The Collectors

The two major donors who made this collection possible are Dr. Gilbert Schneider and Dr. Robert Ritzenthaler.


Gilbert Schneider


Gilbert Schneider
 

The Schneider collection, which came to the Museum in 1968, is one of the finest and most representative assemblages of Mambila art anywhere in the world.

Gilbert Schneider was born near Dallas, Oregon, in 1920 and ordained as a Baptist minister in 1944. One aspect of the ministry that attracted him was the possibility of traveling through missionary work. Before leaving for his assignment in Africa, Schneider spent a few months in New York at the American Museum of Natural History learning how to collect and document objects from anthropologist Dr. Van Duessen.

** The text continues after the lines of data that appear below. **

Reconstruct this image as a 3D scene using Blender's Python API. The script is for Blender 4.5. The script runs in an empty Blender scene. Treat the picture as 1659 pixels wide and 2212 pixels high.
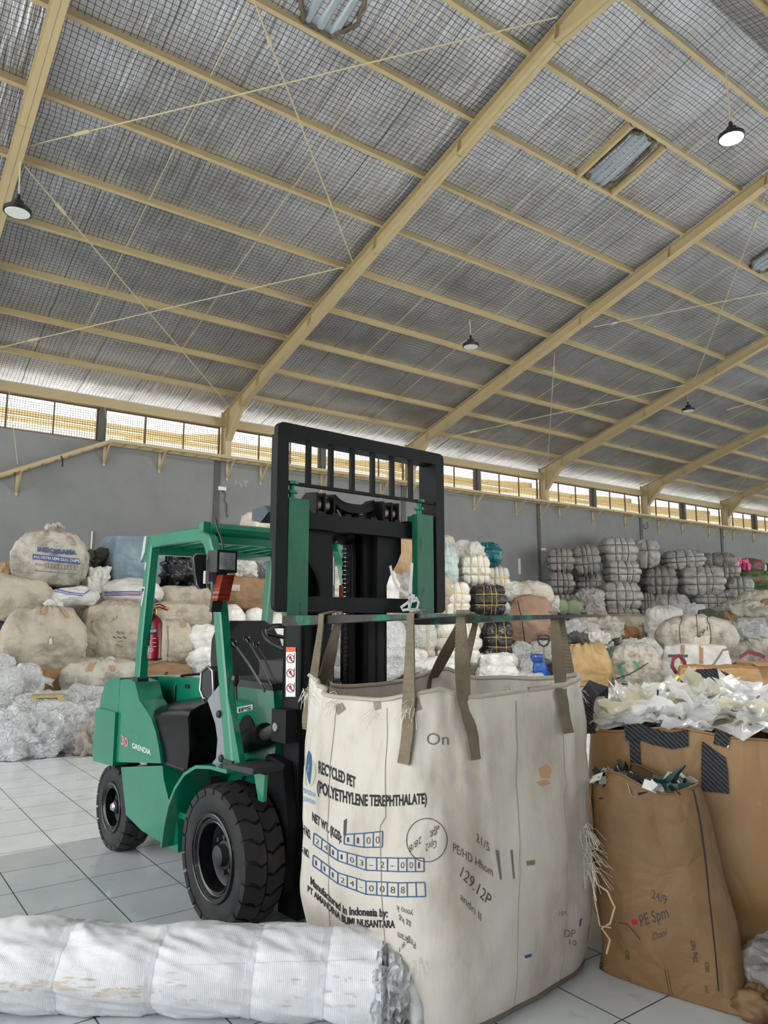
import bpy, bmesh, math, random
import numpy as np
from mathutils import Vector, Matrix
from mathutils.bvhtree import BVHTree

SC = bpy.context.scene
COL = SC.collection
PI = math.pi
random.seed(7)

# ---------------------------------------------------------------- camera solved from the photograph (1659 x 2212)
YAW, PITCH, FPX, CX, CY, EYE = 0.636296, 0.144489, 1590.2, 829.5, 1106.0, 1.55
FWD = np.array([math.sin(YAW)*math.cos(PITCH), math.cos(YAW)*math.cos(PITCH), math.sin(PITCH)])
RGT = np.array([math.cos(YAW), -math.sin(YAW), 0.0])
UPV = np.cross(RGT, FWD)
CAM = np.array([0.0, 0.0, EYE])

def ray(x, y):
    return RGT*(x-CX)/FPX - UPV*(y-CY)/FPX + FWD

def at(x, y, axis, val):
    """the point of the place seen at pixel (x, y) that lies on the plane axis = val"""
    d = ray(x, y); t = (val-CAM[axis])/d[axis]
    return CAM + d*t

# forklift frame: u forward, v to its left, z up
FA = 0.079
FU = np.array([math.sin(FA), -math.cos(FA), 0.0]); FV = np.array([math.cos(FA), math.sin(FA), 0.0])
FO = np.array([1.646, 3.703, 0.0])
def fw(u, v, z):
    return FO + u*FU + v*FV + np.array([0, 0, z])
def floc(p):
    e = np.array(p)-FO
    return float(e@FU), float(e@FV), float(p[2])
def onu(x, y, u):
    d = ray(x, y); t = ((FO+u*FU-CAM)@FU)/(d@FU); return floc(CAM+d*t)
def onv(x, y, v):
    d = ray(x, y); t = ((FO+v*FV-CAM)@FV)/(d@FV); return floc(CAM+d*t)

# ---------------------------------------------------------------- scene bookkeeping
def tag(o, label=None, cat=None, group=None, kind=None):
    if label: o['label'] = label
    if cat: o['category'] = cat
    if group: o['group'] = group
    if kind: o['kind'] = kind
    return o

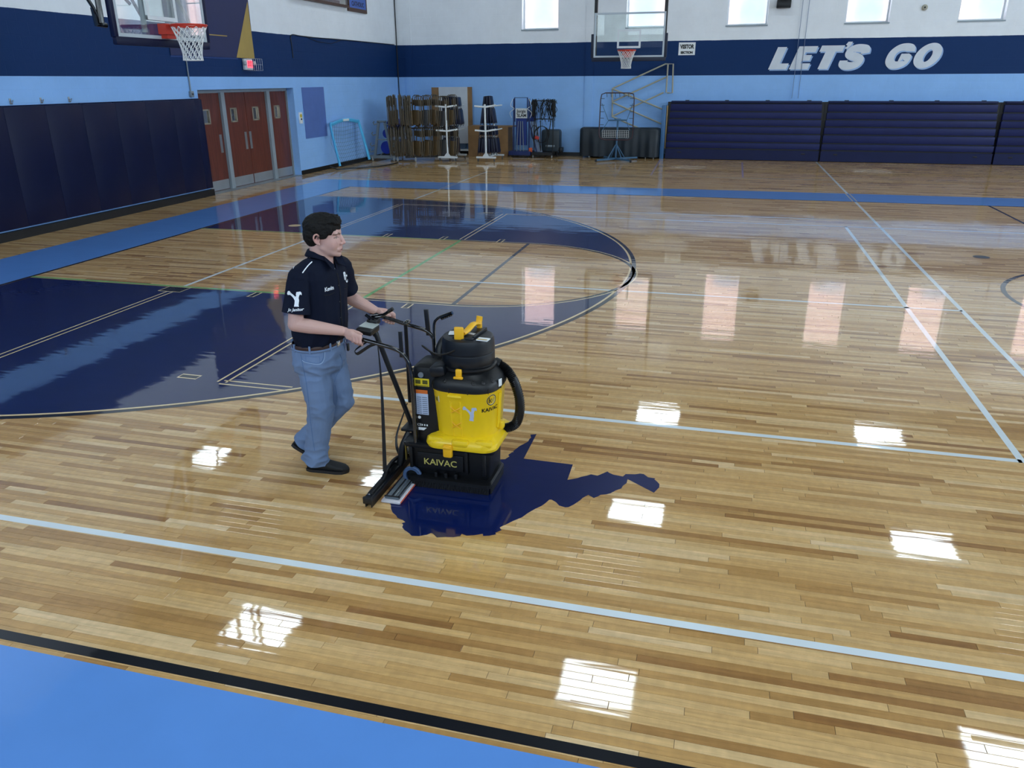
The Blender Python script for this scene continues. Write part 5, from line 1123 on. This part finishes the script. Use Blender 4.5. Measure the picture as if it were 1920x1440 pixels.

Between 1947 and 1951, Schneider and his family were based at the Warwar River in northern Nigeria. This area encompassed Mambila territory, which is where he collected all the artifacts and photographs he donated to the Museum. Between 1952 and 1960, he administered the New Hope Settlement for leprosy at Mbing, Kingdom of Kom, in the Cameroon. After returning to the United States in 1961, Schneider received his doctorate in linguistics from Hartford Seminary Foundation in 1966. Between 1964 and 1970, he was a Peace Corps instructor at Ohio University and then a Lecturer and Associate Professor in the Linguistics Department there from 1971 to 1989. He retired from teaching in 1989 and founded Intercultural Education Services in Portland, Oregon. Dr. Schneider died in July 1999.


Robert Ritzenthaler


Robert and Pat Ritzenthaler
 

Robert Ritzenthaler was born in Milwaukee on November 11, 1911. He obtained a teaching certificate from Milwaukee Teachers College (now part of University of Wisconsin - Milwaukee) and was Curator of Anthropology at MPM from 1938 to 1972. He received two PhDs in anthropology, one from Madison in 1940 and the other from Columbia University in 1950. Ritzenthaler felt fieldwork was the heart of anthropology, whether it was archaeological or ethnographic, and he went into the field almost every summer. In 1959, Ritzenthaler and his wife, Pat, spent six months in what was then the British Cameroons. From this fieldwork, he collected and donated three objects to the Mambila collection. Dr. Ritzenthaler died in March 1980.

Books published

Ritzenthaler, Robert and Pat. Cameroons Village. Milwaukee: North American Press, 1962.